Autoencoders in Machine Learning – Dimensionality Reduction Tools

autoencodersdimensionality reductionmachine learning

I'm trying to get a basic understanding of AutoEncoders. Basically they are neural networks with a very low representation of the original input in some hidden layer, and then a final layer which has exact same dimension as the input but 'reconstructed' from the latent lower-dimensional representation. What I don't understand is what should we do with autoencoders, apart from denoising or compression. For example, would it be possible to use the latent representation as a dimensionality-reducted version of the original input, and then using it to train some Machine Learning Model?

Many thanks,

James

Best Answer

Yes, dimension reduction is one way to use auto-encoders. Consider a feed-forward fully-connected auto-encoder with and input layer, 1 hidden layer with $k$ units, 1 output layer and all linear activation functions. The latent space of this auto-encoder spans the first $k$ principle components of the original data. This can be useful if you want to represent the input in fewer features, but don't necessarily care about the orthogonality constraint in PCA. (More information: What're the differences between PCA and autoencoder?)

But auto-encoders allow a number of variations on this basic theme, giving you more options for how the latent space should be constructed than does PCA.

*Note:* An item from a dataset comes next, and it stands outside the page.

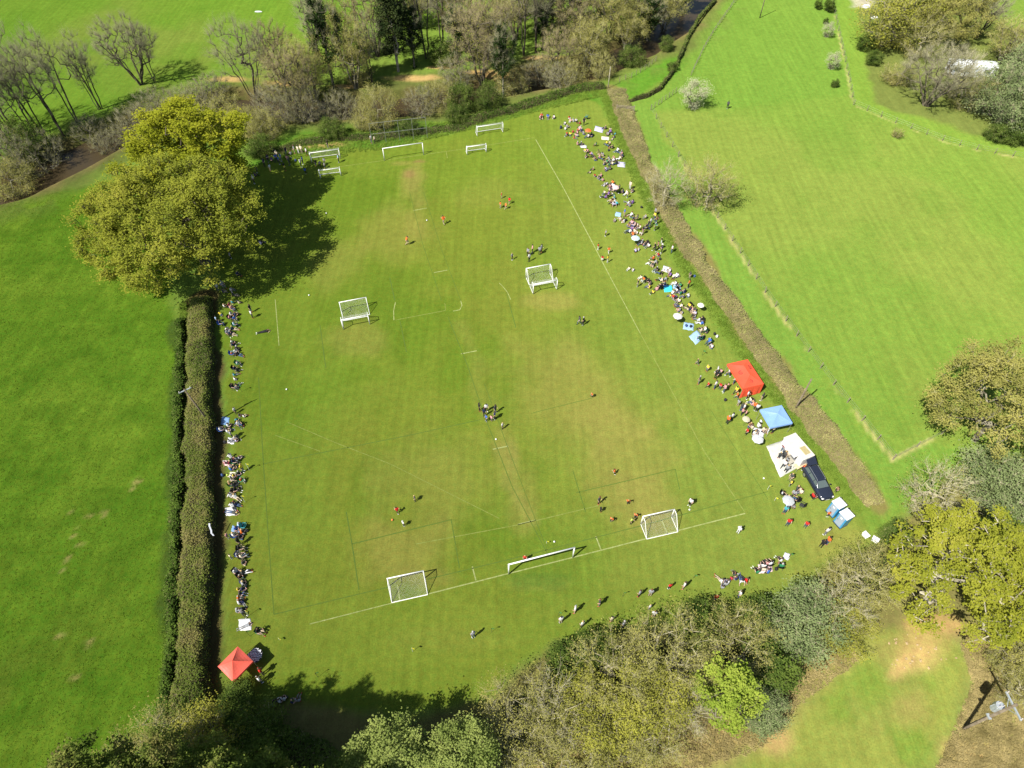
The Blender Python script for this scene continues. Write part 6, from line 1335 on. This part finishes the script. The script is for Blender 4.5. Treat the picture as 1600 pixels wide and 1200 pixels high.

  • Using CNN layers instead of FFNs is clearly a different kind of model compared to PCA, so it will encode a different kind of information in the latent space.
  • Using nonlinear activation functions will also yield a different kind of latent encoding than PCA (because PCA is linear).
  • Likewise sparse, contractive or variational auto-encoders have different goals than PCA and will give different results, which can be helpful depending on what problem you're trying to solve.